The government has proposed new laws to give parents the right to take up to two weeks bereavement leave to begin to recover from the death of a child. Qualifying parents will also be able to claim parental bereavement pay.
Currently employees do not have a statutory right to take leave (paid or otherwise) if someone close to them dies. However, many employers recognise that their staff do need time to recover from the immediate and, often debilitating, effects of grief, and provide support and allow time off.
The government has recognised that not all employers support their staff and has indicated that it will support a private members bill – the Parental Bereavement (Pay and Leave) Bill – which will provide employees with the right to take up to two weeks’ bereavement leave to begin to recover from the death of a child.
However, this will be limited to parents trying to come to terms with the death of a child under 18 years’ old (rather than to other employees who have lost an older child or close relative).
Employees will have:
• A day-one right to take parental bereavement leave;
• The right to receive parental bereavement pay for employees who have worked for the same employer for at least 26 weeks;
• (Probably) protection against dismissal during the absence period and rights in respect of priority for redeployment on redundancy.

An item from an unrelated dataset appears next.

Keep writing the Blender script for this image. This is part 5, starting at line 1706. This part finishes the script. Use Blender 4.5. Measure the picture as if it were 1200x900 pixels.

Employees do not have to take leave immediately following the death of their child, although most will probably do so. Instead they have up to 8 weeks following the death to take leave and it has to be taken in whole weeks (but not necessarily consecutively).

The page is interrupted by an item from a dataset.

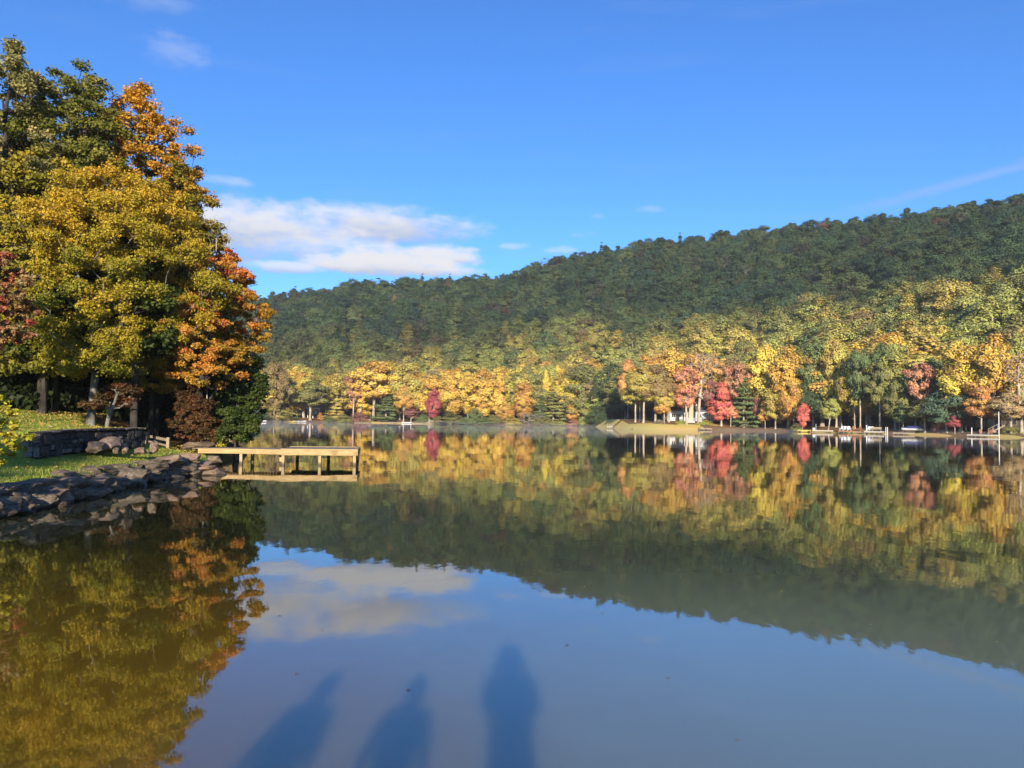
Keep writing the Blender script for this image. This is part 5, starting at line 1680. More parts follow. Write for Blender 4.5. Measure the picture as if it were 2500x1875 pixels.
# ------------------------------------------------------------------ low timber fence
def build_fence():
    a, b = P(360, 1062, 1.22), P(411, 1069, 1.16)
    a.z, b.z = bz(a.x, a.y), bz(b.x, b.y)
    e = empty('timber_fence', a)
    for q, hh in ((a, 0.72), (b, 0.64)):
        MB().beam(q - a + Vector((0, 0, -0.2)), q - a + Vector((0.0, 0.0, hh)), 0.15, 0.15).obj('post', M_OLDWOOD, e, 0.012)
    for z0, z1, w in ((0.52, 0.50, 0.14), (0.25, 0.22, 0.10)):
        MB().beam(Vector((0, 0, z0)), b - a + Vector((0, 0, z1)), 0.07, w).obj('rail', M_OLDWOOD, e, 0.012)
    tag(e, 'low weathered timber fence with two posts beside the red-brown bush', 'fence')
    dr = (b - a).normalized()
    for i, (s, z, r) in enumerate([(0.25, 0.1, 0.10), (0.6, 0.09, 0.09), (0.42, 0.24, 0.085)]):
        c = a + dr * s + Vector((-0.05, 0.55, z + 0.02))
        MB().tube([(-0.5, 0, 0), (0.0, 0.02, 0.01), (0.45, 0, 0)], [r, r * 0.95, r * 0.8], 9).obj('log', M_BARK, None, 0, True).location = c
        tag(bpy.data.objects[bpy.context.scene.collection.objects[-1].name], ['left log stacked behind the timber fence', 'right log stacked behind the timber fence', 'upper log stacked behind the timber fence'][i], 'log', 'logs behind the fence')


build_fence()

# ------------------------------------------------------------------ wooden dock
def build_dock():
    zt = 0.72
    e = empty('wooden_dock', (-10.85, 36.45, 0))
    O = Vector((-10.85, 36.45, 0))
    turn = Matrix.Rotation(rad(9), 3, 'Z')
    L, D = 3.5, 3.2                      # platform: along its front edge, and deep

    def B(name, mat, a, b, w, h, bev=0.006, plat=False):
        a, b = Vector(a), Vector(b)
        if plat:
            a, b = turn @ a, turn @ b
        else:
            a, b = a - O, b - O
        return MB().beam(a, b, w, h).obj(name, mat, e, bev)
    # platform boards run away from the viewer
    n = 24
    pw = L / n
    for i in range(n):
        xc = pw * (i + 0.5)
        B('deck_board', M_DECK, (xc, 0.0, zt + 0.001 * (i % 3)), (xc, D, zt + 0.001 * (i % 3)), pw - 0.008, 0.035, 0.004, True)
    B('fascia_board', M_WOOD, (-0.03, -0.03, zt - 0.115), (L + 0.05, -0.03, zt - 0.115), 0.04, 0.28, 0.006, True)
    B('fascia_board', M_WOOD, (L + 0.03, -0.005, zt - 0.117), (L + 0.03, D, zt - 0.117), 0.04, 0.265, 0.006, True)
    B('fascia_board', M_WOOD, (0, D + 0.02, zt - 0.117), (L, D + 0.02, zt - 0.117), 0.04, 0.265, 0.006, True)
    B('edge_board', M_WOOD, (-0.03, 0.05, zt + 0.034), (L + 0.05, 0.05, zt + 0.034), 0.20, 0.03, 0.006, True)
    B('edge_board', M_WOOD, (L - 0.03, 0.16, zt + 0.035), (L - 0.03, D, zt + 0.035), 0.15, 0.03, 0.006, True)
    B('edge_board', M_WOOD, (0.0, D - 0.05, zt + 0.035), (L - 0.12, D - 0.05, zt + 0.035), 0.16, 0.03, 0.006, True)
    for i in range(7):
        xc = 0.3 + i * 0.47
        B('joist', M_OLDWOOD, (xc, 0.02, zt - 0.10), (xc, D - 0.02, zt - 0.10), 0.045, 0.16, 0, True)
    for (x, y) in ((0.09, 0.07), (1.78, 0.07), (L - 0.1, 0.07), (0.4, D - 0.1), (1.95, D - 0.1), (L - 0.1, D - 0.1)):
        sk = rr_.uniform(-0.02, 0.02)
        B('post', M_WOOD_UP, (x + sk, y, -0.6), (x, y, zt - 0.03), 0.14, 0.14, 0.012, True)
    # walkway to the bank: boards laid across
    wf, wb, kx = 36.75, 38.3, -12.16
    wx0, wx1 = -15.2, -10.9
    n = 30
    pw = (wx1 - wx0) / n
    for i in range(n):
        xc = wx0 + pw * (i + 0.5)
        t = min(max((xc - kx) / (wx1 - kx), 0), 1)
        B('deck_board', M_DECK, (xc, wf - 0.24 * t, zt - 0.006), (xc, wb, zt - 0.006), pw - 0.016, 0.035, 0.004)
    B('fascia_board', M_WOOD, (wx0 + 0.3, wf - 0.02, zt - 0.11), (kx - 0.01, wf - 0.02, zt - 0.11), 0.04, 0.235)
    B('fascia_board', M_WOOD, (kx, wf - 0.03, zt - 0.11), (-10.88, 36.49, zt - 0.112), 0.04, 0.235)
    B('fascia_board', M_WOOD, (wx0 + 0.3, wb + 0.02, zt - 0.11), (wx1, wb + 0.02, zt - 0.11), 0.04, 0.235)
    for (x, y) in ((-12.87, wf + 0.07), (-12.8, wb - 0.08), (-11.3, wb - 0.08)):
        B('post', M_WOOD_UP, (x + 0.02, y, -0.6), (x, y, zt - 0.03), 0.14, 0.14, 0.012)
    B('hanging_block', M_WOOD_UP, (-11.05, 37.1, 0.12), (-11.05, 37.1, 0.5), 0.15, 0.09, 0.01)
    tag(e, 'new pine dock on square posts reaching from the left bank into the lake', 'dock')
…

The Bill does not state whether pay will be capped (like lower statutory maternity pay or statutory sick pay) or relate to the employee's actual earnings. The government has, however, said that small employers will be able to recover all statutory parental bereavement pay while larger employers will be able to reclaim almost all of it.
The government believes that this scheme will be one of the most generous in the world. It is certainly a worthwhile amendment and one that will offer parents time away from work to start to recover from, what must be, a devastating loss.
The Bill's second reading took place on 20 October and it is anticipated that the change will become law in 2020. However, it only provides the framework for bereavement leave, and pay and regulations will be required to flesh out the detail.